Task to carry out
Take the material below and retype it in full; pictures are left out.

--- Start ---

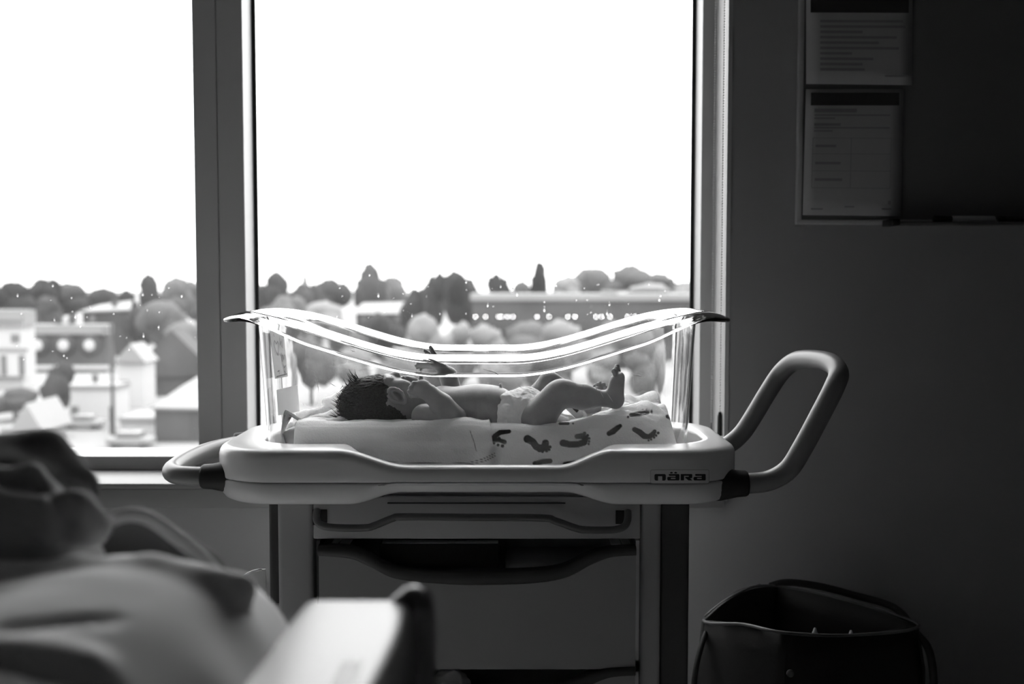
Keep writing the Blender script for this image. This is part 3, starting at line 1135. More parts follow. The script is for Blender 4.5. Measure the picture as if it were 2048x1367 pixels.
def blanket(name, x0, x1, extra, m, label, edge=None, heap=0.0, seed=0.0, nx=260, nt=170, printed=False, bumps=0.0015):
    V = np.zeros((nx + 1, nt + 1, 3))
    for i in range(nx + 1):
        for j in range(nt + 1):
            t = j / nt
            xe = x1 + (edge(t) if edge else 0.0)
            x = x0 + (xe - x0) * i / nx
            y, z = cloth_section(t, 0)
            cy_, cz_ = 1.92, .86
            # outward push
            dy, dz = y - cy_, z - cz_
            L = math.hypot(dy * .35, dz) + 1e-6
            oy, oz = dy * .35 / L, dz / L
            w = nz((x, y, z), 18, seed) * bumps * 1.2 + nz((x * 1.4, y * 3, z * 3), 30, seed + 5) * bumps * .6 + nz((x, y, z), 110, seed + 9) * .0003
            if t > .34 and t < .7:
                w *= 2.2
            e = extra + w
            y += oy * e if t < .3 or t > .75 else 0
            z += oz * e if t >= .2 and t <= .85 else 0
            if heap and t > .2:
                hx = sstep(.07, .225, x) * (1 - .75 * sstep(.268, .294, x))
                hy = sstep(.28, .50, t) * (1 - sstep(.86, .97, t))
                z += heap * hx * hy * (1 + .25 * nz((x, y, 0), 22, seed + 3)) + .020 * hx * hy * abs(nz((x * 1.3 + y * 2.2, y * 1.5, 0), 26, seed + 8)) * 1.3
            if x1 < .2:
                z += .0065 * math.exp(-((x + .085) / .028) ** 2) * (sstep(.24, .34, t) - sstep(.40, .50, t))
                y += .0016 * math.sin(x * 95 + t * 3) * sstep(.02, .2, t) * (1 - sstep(.3, .4, t)) * (.4 + sstep(-.16, -.06, x))
            if x1 > .2:
                # the foot end rounds off
                f = sstep(x1 - .028, x1 + .002, x)
                y = y + (1.92 - y) * .14 * f
                z = z - (z - .8185) * .55 * f * f
            V[i, j] = (x, y, max(z, .8175))
    ids = np.arange((nx + 1) * (nt + 1)).reshape(nx + 1, nt + 1)
    F = np.stack([ids[:-1, :-1], ids[1:, :-1], ids[1:, 1:], ids[:-1, 1:]], -1).reshape(-1, 4)
    Vf = V.reshape(-1, 3)
    # close the bundle underneath and at both ends
    cl = [(ids[i + 1, 0], ids[i, 0], ids[i, nt], ids[i + 1, nt]) for i in range(nx)]
    mid = nt // 2
    for i, fl in ((0, True), (nx, False)):
        for j in range(mid):
            q = (ids[i, j], ids[i, j + 1], ids[i, nt - j - 1], ids[i, nt - j])
            if q[1] == q[2]:
                continue
            cl.append(q[::-1] if fl else q)
    F = np.concatenate([F, np.array(cl)])
    o = np_mesh(name, Vf, F[:, ::-1], m)
    bm = bmesh.new()
    bm.from_mesh(o.data)
    bmesh.ops.recalc_face_normals(bm, faces=bm.faces)
    bm.to_mesh(o.data)
    bm.free()
    if printed:
        a, b = px_of(Vf)
        val = np.zeros(len(Vf))
        front = (np.arange(nt + 1) / nt < .62)[None, :].repeat(nx + 1, 0).ravel()
        for pth, toes in FOOT:
            dd = np.full(len(Vf), 99.0)
            for (ax, ay, ar), (bx, by, br) in zip(pth[:-1], pth[1:]):
                ex, ey = bx - ax, by - ay
                tt = np.clip(((a - ax) * ex + (b - ay) * ey) / (ex * ex + ey * ey), 0, 1)
                dd = np.minimum(dd, np.hypot(a - ax - tt * ex, b - ay - tt * ey) - (ar + (br - ar) * tt))
            for cx, cyy, r in toes:
                dd = np.minimum(dd, np.hypot(a - cx, b - cyy) - r)
            val = np.maximum(val, np.clip(.5 - dd / 1.2, 0, 1) * front)
        at = o.data.attributes.new('print', 'FLOAT', 'POINT')
        at.data.foreach_set('value', val.astype(np.float32))
    return tag(o, label, 'blanket', 'blankets in the bassinet')


M_print = print_mat('footprint_flannel', .88, .05, sub=.03)
M_terry = print_mat('plain_flannel', .88, .15, sub=.03)
blanket('footprint_blanket', -.075, .290, .001, M_print, 'pale blanket printed with dark baby footprints under the legs', heap=.024, seed=2.0, printed=True, nx=330, nt=230)


def plain_edge(t):
    return .014 * (1 - sstep(0, .25, t)) - .004 + .004 * math.sin(t * 9)


pb = blanket('plain_blanket', -.372, -.035, .0062, M_terry, 'plain pale blanket folded over the mattress under the head', edge=plain_edge, seed=6.0, nx=240, nt=150)
# hem stitching of the plain blanket: two dark threads along its low corner
Vp = np.zeros(len(pb.data.vertices) * 3, np.float32)
pb.data.vertices.foreach_get('co', Vp)
Vp = Vp.reshape(-1, 3)
a_, b_ = px_of(Vp)
val = np.zeros(len(Vp))
for pth in ([(770, 923), (845, 925), (900, 926), (940, 924), (966, 917), (992, 905)], [(930, 928), (945, 927), (970, 921), (994, 909)], [(940, 860), (947, 880), (953, 901)]):
    for (ax, ay), (bx, by) in zip(pth[:-1], pth[1:]):
        ex, ey = bx - ax, by - ay
        tt = np.clip(((a_ - ax) * ex + (b_ - ay) * ey) / (ex * ex + ey * ey), 0, 1)
        val = np.maximum(val, np.clip(1.2 - np.hypot(a_ - ax - tt * ex, b_ - ay - tt * ey), 0, 1))
fr = np.tile(np.arange(151) / 150 < .35, 241)
at = pb.data.attributes.new('print', 'FLOAT', 'POINT')
at.data.foreach_set('value', (val * fr).astype(np.float32))

# rumpled cloth behind the head (soft folds) and the loose folded corner at the head end
fd = Field((-.43, 1.82, .80), (-.24, 2.03, .97), .0022)
for a, b, r in ((P(600, 838, 1.99), P(690, 812, 1.985), .013), (P(615, 846, 1.95), P(688, 826, 1.93), .012), (P(640, 848, 1.90), P(700, 838, 1.90), .010), (P(655, 806, 2.0), P(690, 790, 2.0), .011), (P(600, 852, 1.9), P(660, 848, 1.88), .010),
                (P(600, 850, 1.96), P(700, 845, 1.96), .014), (P(585, 856, 1.93), P(600, 850, 1.99), .012)):
    fd.cap(a, b, r, r * .85, .006)
V, F = fd.surface(2)
V = np.array([v + np.array([0, -.3, 1]) * (.004 * nz((v[0] * .6 + v[2], v[1], v[2] * 2), 55, 1) + .0012 * nz(v, 150, 4)) for v in V])
tag(np_mesh('rumpled_cloth', V, F, M_terry), 'rumpled pale cloth bunched behind the crown of the head', 'cloth')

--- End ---

Full response
Keep writing the Blender script for this image. This is part 3, starting at line 1135. More parts follow. The script is for Blender 4.5. Measure the picture as if it were 2048x1367 pixels.
def blanket(name, x0, x1, extra, m, label, edge=None, heap=0.0, seed=0.0, nx=260, nt=170, printed=False, bumps=0.0015):
    V = np.zeros((nx + 1, nt + 1, 3))
    for i in range(nx + 1):
        for j in range(nt + 1):
            t = j / nt
            xe = x1 + (edge(t) if edge else 0.0)
            x = x0 + (xe - x0) * i / nx
            y, z = cloth_section(t, 0)
            cy_, cz_ = 1.92, .86
            # outward push
            dy, dz = y - cy_, z - cz_
            L = math.hypot(dy * .35, dz) + 1e-6
            oy, oz = dy * .35 / L, dz / L
            w = nz((x, y, z), 18, seed) * bumps * 1.2 + nz((x * 1.4, y * 3, z * 3), 30, seed + 5) * bumps * .6 + nz((x, y, z), 110, seed + 9) * .0003
            if t > .34 and t < .7:
                w *= 2.2
            e = extra + w
            y += oy * e if t < .3 or t > .75 else 0
            z += oz * e if t >= .2 and t <= .85 else 0
            if heap and t > .2:
                hx = sstep(.07, .225, x) * (1 - .75 * sstep(.268, .294, x))
                hy = sstep(.28, .50, t) * (1 - sstep(.86, .97, t))
                z += heap * hx * hy * (1 + .25 * nz((x, y, 0), 22, seed + 3)) + .020 * hx * hy * abs(nz((x * 1.3 + y * 2.2, y * 1.5, 0), 26, seed + 8)) * 1.3
            if x1 < .2:
                z += .0065 * math.exp(-((x + .085) / .028) ** 2) * (sstep(.24, .34, t) - sstep(.40, .50, t))
                y += .0016 * math.sin(x * 95 + t * 3) * sstep(.02, .2, t) * (1 - sstep(.3, .4, t)) * (.4 + sstep(-.16, -.06, x))
            if x1 > .2:
                # the foot end rounds off
                f = sstep(x1 - .028, x1 + .002, x)
                y = y + (1.92 - y) * .14 * f
                z = z - (z - .8185) * .55 * f * f
            V[i, j] = (x, y, max(z, .8175))
    ids = np.arange((nx + 1) * (nt + 1)).reshape(nx + 1, nt + 1)
    F = np.stack([ids[:-1, :-1], ids[1:, :-1], ids[1:, 1:], ids[:-1, 1:]], -1).reshape(-1, 4)
    Vf = V.reshape(-1, 3)
    # close the bundle underneath and at both ends
    cl = [(ids[i + 1, 0], ids[i, 0], ids[i, nt], ids[i + 1, nt]) for i in range(nx)]
    mid = nt // 2
    for i, fl in ((0, True), (nx, False)):
        for j in range(mid):
            q = (ids[i, j], ids[i, j + 1], ids[i, nt - j - 1], ids[i, nt - j])
            if q[1] == q[2]:
                continue
            cl.append(q[::-1] if fl else q)
    F = np.concatenate([F, np.array(cl)])
    o = np_mesh(name, Vf, F[:, ::-1], m)
    bm = bmesh.new()
    bm.from_mesh(o.data)
    bmesh.ops.recalc_face_normals(bm, faces=bm.faces)
    bm.to_mesh(o.data)
    bm.free()
    if printed:
        a, b = px_of(Vf)
        val = np.zeros(len(Vf))
        front = (np.arange(nt + 1) / nt < .62)[None, :].repeat(nx + 1, 0).ravel()
        for pth, toes in FOOT:
            dd = np.full(len(Vf), 99.0)
            for (ax, ay, ar), (bx, by, br) in zip(pth[:-1], pth[1:]):
                ex, ey = bx - ax, by - ay
                tt = np.clip(((a - ax) * ex + (b - ay) * ey) / (ex * ex + ey * ey), 0, 1)
                dd = np.minimum(dd, np.hypot(a - ax - tt * ex, b - ay - tt * ey) - (ar + (br - ar) * tt))
            for cx, cyy, r in toes:
                dd = np.minimum(dd, np.hypot(a - cx, b - cyy) - r)
            val = np.maximum(val, np.clip(.5 - dd / 1.2, 0, 1) * front)
        at = o.data.attributes.new('print', 'FLOAT', 'POINT')
        at.data.foreach_set('value', val.astype(np.float32))
    return tag(o, label, 'blanket', 'blankets in the bassinet')


M_print = print_mat('footprint_flannel', .88, .05, sub=.03)
M_terry = print_mat('plain_flannel', .88, .15, sub=.03)
blanket('footprint_blanket', -.075, .290, .001, M_print, 'pale blanket printed with dark baby footprints under the legs', heap=.024, seed=2.0, printed=True, nx=330, nt=230)


def plain_edge(t):
    return .014 * (1 - sstep(0, .25, t)) - .004 + .004 * math.sin(t * 9)


pb = blanket('plain_blanket', -.372, -.035, .0062, M_terry, 'plain pale blanket folded over the mattress under the head', edge=plain_edge, seed=6.0, nx=240, nt=150)
# hem stitching of the plain blanket: two dark threads along its low corner
Vp = np.zeros(len(pb.data.vertices) * 3, np.float32)
pb.data.vertices.foreach_get('co', Vp)
Vp = Vp.reshape(-1, 3)
a_, b_ = px_of(Vp)
val = np.zeros(len(Vp))
for pth in ([(770, 923), (845, 925), (900, 926), (940, 924), (966, 917), (992, 905)], [(930, 928), (945, 927), (970, 921), (994, 909)], [(940, 860), (947, 880), (953, 901)]):
    for (ax, ay), (bx, by) in zip(pth[:-1], pth[1:]):
        ex, ey = bx - ax, by - ay
        tt = np.clip(((a_ - ax) * ex + (b_ - ay) * ey) / (ex * ex + ey * ey), 0, 1)
        val = np.maximum(val, np.clip(1.2 - np.hypot(a_ - ax - tt * ex, b_ - ay - tt * ey), 0, 1))
fr = np.tile(np.arange(151) / 150 < .35, 241)
at = pb.data.attributes.new('print', 'FLOAT', 'POINT')
at.data.foreach_set('value', (val * fr).astype(np.float32))

# rumpled cloth behind the head (soft folds) and the loose folded corner at the head end
fd = Field((-.43, 1.82, .80), (-.24, 2.03, .97), .0022)
for a, b, r in ((P(600, 838, 1.99), P(690, 812, 1.985), .013), (P(615, 846, 1.95), P(688, 826, 1.93), .012), (P(640, 848, 1.90), P(700, 838, 1.90), .010), (P(655, 806, 2.0), P(690, 790, 2.0), .011), (P(600, 852, 1.9), P(660, 848, 1.88), .010),
                (P(600, 850, 1.96), P(700, 845, 1.96), .014), (P(585, 856, 1.93), P(600, 850, 1.99), .012)):
    fd.cap(a, b, r, r * .85, .006)
V, F = fd.surface(2)
V = np.array([v + np.array([0, -.3, 1]) * (.004 * nz((v[0] * .6 + v[2], v[1], v[2] * 2), 55, 1) + .0012 * nz(v, 150, 4)) for v in V])
tag(np_mesh('rumpled_cloth', V, F, M_terry), 'rumpled pale cloth bunched behind the crown of the head', 'cloth')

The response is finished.